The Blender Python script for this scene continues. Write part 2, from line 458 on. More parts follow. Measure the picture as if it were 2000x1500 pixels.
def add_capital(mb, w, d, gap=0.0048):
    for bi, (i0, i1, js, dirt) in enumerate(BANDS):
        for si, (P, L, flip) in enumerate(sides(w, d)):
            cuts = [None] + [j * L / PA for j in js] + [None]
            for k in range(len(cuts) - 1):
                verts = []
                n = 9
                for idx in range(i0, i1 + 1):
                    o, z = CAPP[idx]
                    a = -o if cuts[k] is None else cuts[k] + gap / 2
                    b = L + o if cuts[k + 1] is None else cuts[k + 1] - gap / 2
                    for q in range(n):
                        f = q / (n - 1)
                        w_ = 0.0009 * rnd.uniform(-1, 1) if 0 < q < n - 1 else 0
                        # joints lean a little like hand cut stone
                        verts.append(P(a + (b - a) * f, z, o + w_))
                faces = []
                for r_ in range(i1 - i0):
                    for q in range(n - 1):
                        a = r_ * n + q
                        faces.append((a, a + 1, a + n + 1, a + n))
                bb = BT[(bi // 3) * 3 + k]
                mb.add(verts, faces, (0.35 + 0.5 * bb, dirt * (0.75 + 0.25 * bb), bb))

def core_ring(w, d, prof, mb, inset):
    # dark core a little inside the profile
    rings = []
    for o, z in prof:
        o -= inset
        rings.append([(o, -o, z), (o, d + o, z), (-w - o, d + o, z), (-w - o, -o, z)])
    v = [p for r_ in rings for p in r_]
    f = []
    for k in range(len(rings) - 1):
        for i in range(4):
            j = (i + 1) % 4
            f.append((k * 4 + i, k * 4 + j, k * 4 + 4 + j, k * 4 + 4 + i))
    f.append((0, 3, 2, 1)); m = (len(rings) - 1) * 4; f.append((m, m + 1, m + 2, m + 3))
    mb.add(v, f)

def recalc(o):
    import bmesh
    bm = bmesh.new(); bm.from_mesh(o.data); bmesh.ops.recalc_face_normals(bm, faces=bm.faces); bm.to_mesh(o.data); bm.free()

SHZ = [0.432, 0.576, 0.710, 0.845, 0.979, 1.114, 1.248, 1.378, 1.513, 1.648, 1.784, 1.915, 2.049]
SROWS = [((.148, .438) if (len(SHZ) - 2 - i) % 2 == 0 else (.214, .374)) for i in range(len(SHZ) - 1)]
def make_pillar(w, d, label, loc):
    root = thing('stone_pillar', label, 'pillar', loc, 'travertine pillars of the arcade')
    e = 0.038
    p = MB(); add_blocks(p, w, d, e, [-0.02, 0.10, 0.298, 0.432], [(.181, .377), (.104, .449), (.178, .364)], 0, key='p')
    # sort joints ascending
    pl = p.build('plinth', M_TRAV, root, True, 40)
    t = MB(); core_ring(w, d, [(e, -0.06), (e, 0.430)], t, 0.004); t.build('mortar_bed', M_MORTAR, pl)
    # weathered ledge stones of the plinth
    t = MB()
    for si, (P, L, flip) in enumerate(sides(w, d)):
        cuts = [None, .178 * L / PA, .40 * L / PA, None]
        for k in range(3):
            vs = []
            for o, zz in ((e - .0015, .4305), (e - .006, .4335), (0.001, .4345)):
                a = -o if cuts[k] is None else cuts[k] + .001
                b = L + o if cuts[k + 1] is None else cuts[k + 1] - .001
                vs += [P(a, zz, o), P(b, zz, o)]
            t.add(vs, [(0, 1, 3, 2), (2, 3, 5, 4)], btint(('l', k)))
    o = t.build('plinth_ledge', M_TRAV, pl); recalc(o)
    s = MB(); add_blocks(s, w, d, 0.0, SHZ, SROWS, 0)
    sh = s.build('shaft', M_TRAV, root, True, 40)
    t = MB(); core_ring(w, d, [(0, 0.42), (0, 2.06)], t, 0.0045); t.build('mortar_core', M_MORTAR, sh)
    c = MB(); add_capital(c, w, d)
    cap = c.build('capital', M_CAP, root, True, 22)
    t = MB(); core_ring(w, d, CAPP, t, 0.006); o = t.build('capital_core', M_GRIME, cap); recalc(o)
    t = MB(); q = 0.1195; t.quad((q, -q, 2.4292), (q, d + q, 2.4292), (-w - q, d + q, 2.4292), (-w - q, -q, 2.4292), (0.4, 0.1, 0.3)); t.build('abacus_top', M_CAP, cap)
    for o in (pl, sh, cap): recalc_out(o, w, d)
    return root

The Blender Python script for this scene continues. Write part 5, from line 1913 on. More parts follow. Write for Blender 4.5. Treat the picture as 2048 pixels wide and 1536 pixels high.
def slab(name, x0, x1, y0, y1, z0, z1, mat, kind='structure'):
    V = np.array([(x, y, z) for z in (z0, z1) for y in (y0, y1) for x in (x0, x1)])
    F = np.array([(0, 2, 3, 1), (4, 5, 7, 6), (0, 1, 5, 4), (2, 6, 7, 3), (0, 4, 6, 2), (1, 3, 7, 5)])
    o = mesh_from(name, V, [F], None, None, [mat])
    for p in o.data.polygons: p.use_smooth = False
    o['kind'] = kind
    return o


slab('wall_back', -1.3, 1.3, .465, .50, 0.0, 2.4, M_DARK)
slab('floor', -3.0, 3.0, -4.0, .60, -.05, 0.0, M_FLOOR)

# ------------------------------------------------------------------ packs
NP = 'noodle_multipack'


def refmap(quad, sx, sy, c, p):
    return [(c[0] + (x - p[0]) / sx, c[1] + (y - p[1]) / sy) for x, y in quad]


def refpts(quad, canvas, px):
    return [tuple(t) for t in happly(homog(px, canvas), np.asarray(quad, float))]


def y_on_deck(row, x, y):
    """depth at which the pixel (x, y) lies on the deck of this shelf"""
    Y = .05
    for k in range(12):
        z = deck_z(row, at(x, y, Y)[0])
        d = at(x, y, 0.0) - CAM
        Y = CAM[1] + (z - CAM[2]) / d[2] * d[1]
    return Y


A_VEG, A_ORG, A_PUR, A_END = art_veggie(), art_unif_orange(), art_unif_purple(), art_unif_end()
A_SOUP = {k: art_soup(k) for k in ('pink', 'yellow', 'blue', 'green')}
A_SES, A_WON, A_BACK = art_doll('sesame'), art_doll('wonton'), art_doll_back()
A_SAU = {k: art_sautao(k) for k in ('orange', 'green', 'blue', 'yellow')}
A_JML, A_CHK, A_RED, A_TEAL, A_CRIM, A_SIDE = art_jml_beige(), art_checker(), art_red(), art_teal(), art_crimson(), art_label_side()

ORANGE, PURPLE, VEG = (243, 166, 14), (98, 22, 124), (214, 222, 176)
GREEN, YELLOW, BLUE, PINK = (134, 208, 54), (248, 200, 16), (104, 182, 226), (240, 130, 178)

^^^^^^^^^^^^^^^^

◆ **Challenge**: Return exactly what appears above, from the first line of the entries to the line with "bm = bmesh.new();", inclusive.

◆ **The solution**:
The Blender Python script for this scene continues. Write part 2, from line 458 on. More parts follow. Measure the picture as if it were 2000x1500 pixels.
def add_capital(mb, w, d, gap=0.0048):
    for bi, (i0, i1, js, dirt) in enumerate(BANDS):
        for si, (P, L, flip) in enumerate(sides(w, d)):
            cuts = [None] + [j * L / PA for j in js] + [None]
            for k in range(len(cuts) - 1):
                verts = []
                n = 9
                for idx in range(i0, i1 + 1):
                    o, z = CAPP[idx]
                    a = -o if cuts[k] is None else cuts[k] + gap / 2
                    b = L + o if cuts[k + 1] is None else cuts[k + 1] - gap / 2
                    for q in range(n):
                        f = q / (n - 1)
                        w_ = 0.0009 * rnd.uniform(-1, 1) if 0 < q < n - 1 else 0
                        # joints lean a little like hand cut stone
                        verts.append(P(a + (b - a) * f, z, o + w_))
                faces = []
                for r_ in range(i1 - i0):
                    for q in range(n - 1):
                        a = r_ * n + q
                        faces.append((a, a + 1, a + n + 1, a + n))
                bb = BT[(bi // 3) * 3 + k]
                mb.add(verts, faces, (0.35 + 0.5 * bb, dirt * (0.75 + 0.25 * bb), bb))

def core_ring(w, d, prof, mb, inset):
    # dark core a little inside the profile
    rings = []
    for o, z in prof:
        o -= inset
        rings.append([(o, -o, z), (o, d + o, z), (-w - o, d + o, z), (-w - o, -o, z)])
    v = [p for r_ in rings for p in r_]
    f = []
    for k in range(len(rings) - 1):
        for i in range(4):
            j = (i + 1) % 4
            f.append((k * 4 + i, k * 4 + j, k * 4 + 4 + j, k * 4 + 4 + i))
    f.append((0, 3, 2, 1)); m = (len(rings) - 1) * 4; f.append((m, m + 1, m + 2, m + 3))
    mb.add(v, f)

def recalc(o):
    import bmesh
    bm = bmesh.new(); bm.from_mesh(o.data); bmesh.ops.recalc_face_normals(bm, faces=bm.faces); bm.to_mesh(o.data); bm.free()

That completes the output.